REPUBLIKA.CO.ID, JAKARTA -- Anggota Komisi X DPR RI Anang Hermansyah mendesak pemerintah segera memperbaiki fondasi dari dua sektor ekonomi kreatif, yakni musik dan film. Menurutnya dua hal tersebut memiliki potensi yang besar dalam menyumbang produk domestik bruto (PDB) nasional.
Di bidang film, Anang mendesak untuk segera dibuatkan sistem box office yang dapat mendata film baik dari sisi penonton dan lainnya.
"Tahun 2018 ini pemerintah harus mulai memperhatikan ranah musik dan film sebagai satu isu yang perlu ditata dan diperbaiki fondasinya," kata Anang melalui siaran pers kepada Republika.co.id, Kamis (18/1).
Anang menilai, dalam tiga tahun terakhir kinerja dua sektor tersebut tidak menggembirakan. Kontribusi Produk Domestik Bruto (PDB) di sektor musik dan film tahun 2016 masih di bawah 1 persen.
Hal itu berbeda jauh jika disandingkan dengan sektor kuliner yang memiliki prosentase PDB nya sekitar 41,69 persen, lalu fashion 18,15 persen, serta kriya 15,7 persen.
"Selebihnya di bawah 10 (persen) apalagi subsektor musik, seni pertunjukan, film, seni rupa, desain interior. Angka PDB-nya tidak mencapai 1 persen. Saya sedih betul lihat angka-angka ini," sesal Anang.
Karena itu, dalam rapat kerja dengan Menteri Pendidikan Kebudaan (Mendikbud) pada Selasa (16/1) lalu, Anang menagih rekomendasi Panitia Kerja (Panja) Perfilman DPR RI yang meminta agar pemerintah menerbitkan peraturan pemerintah (PP) terkait UU No 33/2009 tentang Perfilman.

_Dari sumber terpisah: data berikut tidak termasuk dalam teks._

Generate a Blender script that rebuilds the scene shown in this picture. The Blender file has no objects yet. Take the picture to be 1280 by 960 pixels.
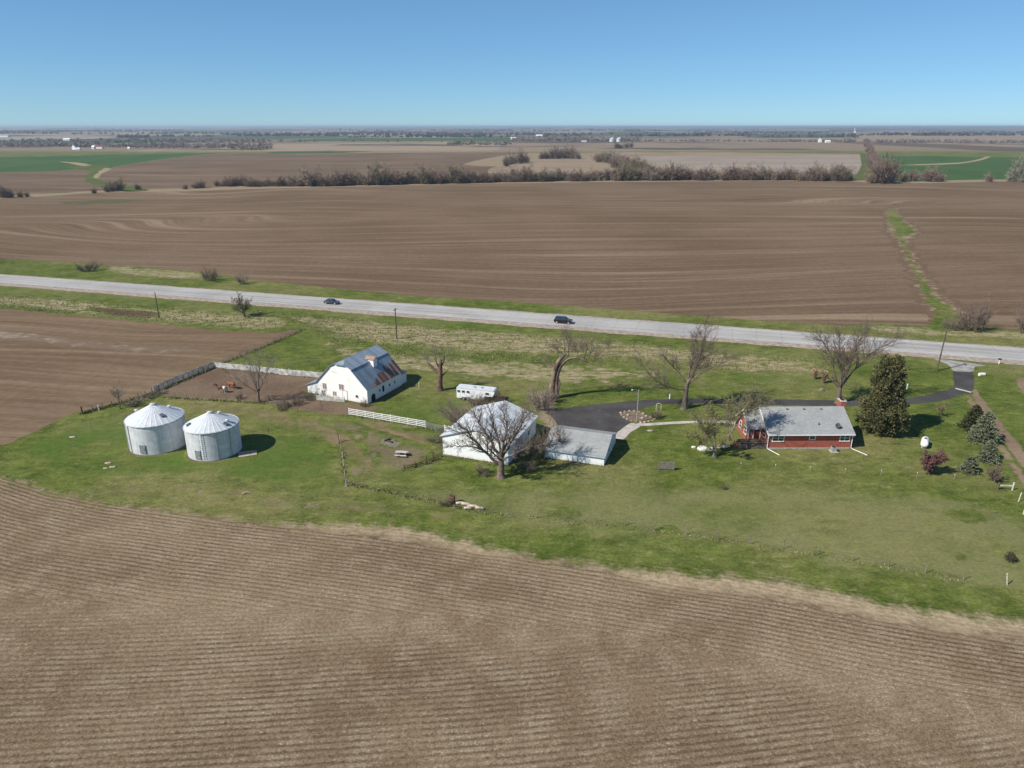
import bpy, math, random
import numpy as np
from mathutils import Vector, Matrix, noise as mnoise
from mathutils.geometry import delaunay_2d_cdt

sc = bpy.context.scene
COL = sc.collection
R = math.radians
H, F = 50.0, 900.0
TH = math.atan(322 / 900)
CT, ST = math.cos(TH), math.sin(TH)
W, HH = 1280, 960

# ------------------------------------------------------------------ survey helpers
def ray(px, py):
    u, v = (px - 640) / F, (480 - py) / F
    return Vector((u, CT + v * ST, -ST + v * CT))

def G(px, py, z=0.0):
    d = ray(px, py); t = (z - H) / d.z
    return Vector((d.x * t, d.y * t, z))

def hz(x, y):
    """terrain height: level near the farm, rolling far away"""
    r = math.hypot(x, y)
    if r < 1500: return 0.0
    a = min(1.0, (r - 1500) / 5000) * 16 + min(1.0, max(0.0, (r - 9000) / 12000)) * 34
    return a * (mnoise.noise((x / 2300, y / 1500, .3)) + .45 * mnoise.noise((x / 800, y / 600, 4.1)))

# ------------------------------------------------------------------ node helpers
class NT:
    def __init__(s, name):
        s.m = bpy.data.materials.new(name); s.m.use_nodes = True
        s.t = s.m.node_tree; s.t.nodes.clear()
        s.out = s.n('ShaderNodeOutputMaterial')
        s.b = s.n('ShaderNodeBsdfPrincipled'); s.t.links.new(s.b.outputs[0], s.out.inputs[0])
        s.b.inputs['Specular IOR Level'].default_value = .2
        s.b.inputs['Roughness'].default_value = .85
    def n(s, t, **k):
        o = s.t.nodes.new(t)
        for a, v in k.items(): setattr(o, a, v)
        return o
    def put(s, sock, v):
        if isinstance(v, bpy.types.NodeSocket): s.t.links.new(v, sock)
        elif isinstance(v, (tuple, list)) and sock.type == 'RGBA' and len(v) == 3: sock.default_value = (*v, 1)
        else: sock.default_value = v
    def math(s, op, a, b=0.0, c=0.0, clamp=False):
        o = s.n('ShaderNodeMath', operation=op, use_clamp=clamp)
        s.put(o.inputs[0], a); s.put(o.inputs[1], b)
        if op in ('MULTIPLY_ADD', 'SMOOTH_MIN'): s.put(o.inputs[2], c)
        return o.outputs[0]
    def mix(s, f, a, b, mode='MIX'):
        o = s.n('ShaderNodeMix', data_type='RGBA', blend_type=mode)
        s.put(o.inputs[0], f); s.put(o.inputs[6], a); s.put(o.inputs[7], b)
        return o.outputs[2]
    def step(s, v, a, b, lo=0.0, hi=1.0, smooth=True):
        o = s.n('ShaderNodeMapRange', interpolation_type='SMOOTHSTEP' if smooth else 'LINEAR')
        for i, x in enumerate((v, a, b, lo, hi)): s.put(o.inputs[i], x)
        return o.outputs[0]
    def pos(s): return s.n('ShaderNodeNewGeometry').outputs['Position']
    def obj(s): return s.n('ShaderNodeTexCoord').outputs['Object']
    def scale(s, v, k):
        o = s.n('ShaderNodeMapping'); s.put(o.inputs['Vector'], v); o.inputs['Scale'].default_value = k
        return o.outputs[0]
    def noise(s, v, sc_, det=3, rough=.55, dist=0, color=False):
        o = s.n('ShaderNodeTexNoise'); s.put(o.inputs['Vector'], v)
        o.inputs['Scale'].default_value = sc_; o.inputs['Detail'].default_value = det
        o.inputs['Roughness'].default_value = rough; o.inputs['Distortion'].default_value = dist
        return o.outputs['Color' if color else 'Fac']
    def sep(s, v):
        o = s.n('ShaderNodeSeparateXYZ'); s.put(o.inputs[0], v); return o.outputs
    def attr(s, name): return s.n('ShaderNodeAttribute', attribute_name=name).outputs['Fac']
    def bump(s, h, strength=.5, dist=.1):
        o = s.n('ShaderNodeBump'); s.put(o.inputs['Height'], h)
        o.inputs['Strength'].default_value = strength; o.inputs['Distance'].default_value = dist
        s.t.links.new(o.outputs[0], s.b.inputs['Normal'])
    def color(s, c): s.put(s.b.inputs['Base Color'], c); return s
    def set(s, **k):
        for a, v in k.items(): s.put(s.b.inputs[a.replace('_', ' ')], v)
        return s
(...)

Sebelumnya, pemerintah berjanji tahun ini akan menerbitkan PP Perfilman tersebut.
Selain PP Perfilman, Anang juga mendesak Badan Ekonomi Kreatif (Bekraf) untuk membuat sistem box office untuk memastikan pendataan film baik dari sisi penonton, jumlah tiket yang terjual serta tren penyebaran film.
"Dalam raker dengan Bekraf, saya sampaikan agar pemerintah segera mengkonkretkan sistem box office. Ini rencana sudah lama, tapi belum terlaksana. Tahun ini harus dilaksanakan," jelas Anang.
Adapun fondasi di sektor musik, juga mendesak Bekraf agar melakukan koordinasi dengan Direktorat Hak dan Kekayaan Intelektual (Haki) terkait dengan kerja Lembaga Manajemen Kolektif Nasional (LMKN) dan Lembaga Manajemen Kolektif (LMK) untuk menegakkan royalti berbasis hak cipta dan hak tayang (performance right).
"Saat ini Dirjen Haki sudah ada pejabat definitif, koordinasi dengan Bekraf harus segera dilakukan secepatnya, terkait LMKN dan LMK," ungkap Anang.